Руководить такими огромными массами войск на такой же огромной территории он просто не мог. Не было ни опыта, ни заменявших его соответствующих талантов.
В отличие от нашего командования, германцы в Пруссии продемонстрировали завидную дерзость и гибкость полководческих замыслов и умение выходить с победой из самой тяжелой ситуации.
Русская Ставка, напротив, так и не смогла воплотить в жизнь главный принцип стратегии: концентрация усилий в решающем месте в решающий момент.
Характерно, что только после пленения корпусов Самсонова Николай Николаевич 2 сентября впервые с начала войны покинул Ставку в Барановичах и выехал в Белосток для встречи с генералом Жилинским.
Прибыв в штаб фронта, он не нашел ничего другого, как заняться уговорами командующего продержаться еще некоторое время, пока Юго-Западный фронт не завершит разгрома австрийцев.
Но в то же самое время он ничего не предпринял для того, чтобы спасти от поражения и армию Ренненкампфа. А когда трагедия войск Северо-Западного фронта стала явью, и Ставке нужно было отчитываться за это перед царем и правительством, Николай Николаевич сделал то, что нужно было сделать намного раньше: отстранить Жилинского от командования фронтом.
Вместо него на эту должность назначен отличившийся в боях на Юго-Западном фронте генерал Н. В. Рузский.
Объясняя причины неудач войск Северо-Западного фронта, верховный главнокомандующий телеграфировал царю: «Я совершенно сознаю, что не умел настоять на исполнении моих требований, посему слагаю перед Вашим Величеством мою повинную голову».
При этом он умолчал, о каких конкретно требованиях шла речь.
Теперь о тех, кто командовал фронтом и армиями — генералах Жилинском, Рененкампфе и Самсонове.
Генерал от кавалерии Яков Григорьевич Жилинский опыта участия в боевых действиях он не имел.

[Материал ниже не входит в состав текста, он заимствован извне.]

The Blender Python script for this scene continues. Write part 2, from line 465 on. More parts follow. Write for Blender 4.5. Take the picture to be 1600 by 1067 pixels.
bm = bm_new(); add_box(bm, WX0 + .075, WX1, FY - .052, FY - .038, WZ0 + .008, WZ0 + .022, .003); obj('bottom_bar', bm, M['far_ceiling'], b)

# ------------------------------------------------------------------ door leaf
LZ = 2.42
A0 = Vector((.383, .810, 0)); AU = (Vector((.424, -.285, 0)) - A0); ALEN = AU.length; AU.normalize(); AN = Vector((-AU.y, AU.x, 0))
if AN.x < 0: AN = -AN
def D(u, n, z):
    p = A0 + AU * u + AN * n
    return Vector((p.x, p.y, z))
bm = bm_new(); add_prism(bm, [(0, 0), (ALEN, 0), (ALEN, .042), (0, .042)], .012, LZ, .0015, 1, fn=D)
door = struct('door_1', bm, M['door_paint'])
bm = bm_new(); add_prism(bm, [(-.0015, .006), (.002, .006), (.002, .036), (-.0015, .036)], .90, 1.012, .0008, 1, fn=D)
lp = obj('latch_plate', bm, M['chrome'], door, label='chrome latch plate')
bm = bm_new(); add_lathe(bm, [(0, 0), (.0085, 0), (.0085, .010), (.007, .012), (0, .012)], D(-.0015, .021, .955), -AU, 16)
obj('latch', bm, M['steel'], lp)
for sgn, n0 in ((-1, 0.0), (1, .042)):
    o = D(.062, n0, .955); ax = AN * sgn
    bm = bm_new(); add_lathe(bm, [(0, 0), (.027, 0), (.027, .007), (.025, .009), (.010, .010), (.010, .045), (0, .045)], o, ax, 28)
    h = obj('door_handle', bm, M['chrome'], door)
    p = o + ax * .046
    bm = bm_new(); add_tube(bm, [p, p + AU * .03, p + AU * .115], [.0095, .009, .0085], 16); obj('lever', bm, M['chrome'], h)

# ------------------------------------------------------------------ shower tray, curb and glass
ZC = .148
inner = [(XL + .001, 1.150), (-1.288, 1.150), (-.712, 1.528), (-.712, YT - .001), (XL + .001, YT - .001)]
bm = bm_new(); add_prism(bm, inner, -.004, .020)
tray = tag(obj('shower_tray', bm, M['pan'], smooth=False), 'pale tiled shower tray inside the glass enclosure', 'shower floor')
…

Да и какой мог быть опыт у начальника учебной команды, слушателя Николаевской академии, адъютанта штаба дивизии, делопроизводителя канцелярии Главного штаба, военного агента при испанской армии и делегата от военного министерства Росси на Гаагской конференции?
Но судя по тому, что к началу Русско-японской войны он занимал высокую должность и умудрился получить целых шесть орденов, ни минуты не прокомандовав войсками в боевой обстановке, кто-то на самом верху «двигал» его по служебной лестнице.
Каких полководческих подвигов можно было ждать от такого командующего армией, этого, по словам известного военного историка А. А. Керсновского, «человека в футляре», «мелочного столоначальника», было известно только одному царю, поскольку именно с его подачи он должен был руководить вторжением наших войск в Германию.
«Суховатый, — говорил о нем князь B. C. Трубецкой, — желтолицый, немного раскосый, седой и с седыми усами, он был типичнейшим представителем Генерального штаба, тип педантичного военного кабинетного ученого.
Говорят, что подчиненные Жилинского крепко побаивались его».
Что же касается его невежства, то тому имеется и еще одно подтверждение.
Так, на Особом совещании в декабре 1913года, созванном в связи с кризисом, вызванном назначением германского генерала О. Лемана фон Сандерса на руководящий пост в турецкой армии, Жилинский вместе с военным министром генерал-адъютантом В. А. Сухомлиновым выступал за принятие военных санкций против Турции.
Причем, он выступал за объявление войны и заверял членов совещания в готовности России к войне против Германии.
Как это не покажется странным, но один из самых высокопоставленных военных России даже не знал о том, что Россия только что приступила к реорганизации своей армии и флота и закончит ее только в 1917 году.
Начальником штаба Северо-Западного фронта был генерал от кавалерии Владимир Алозиевич Орановский.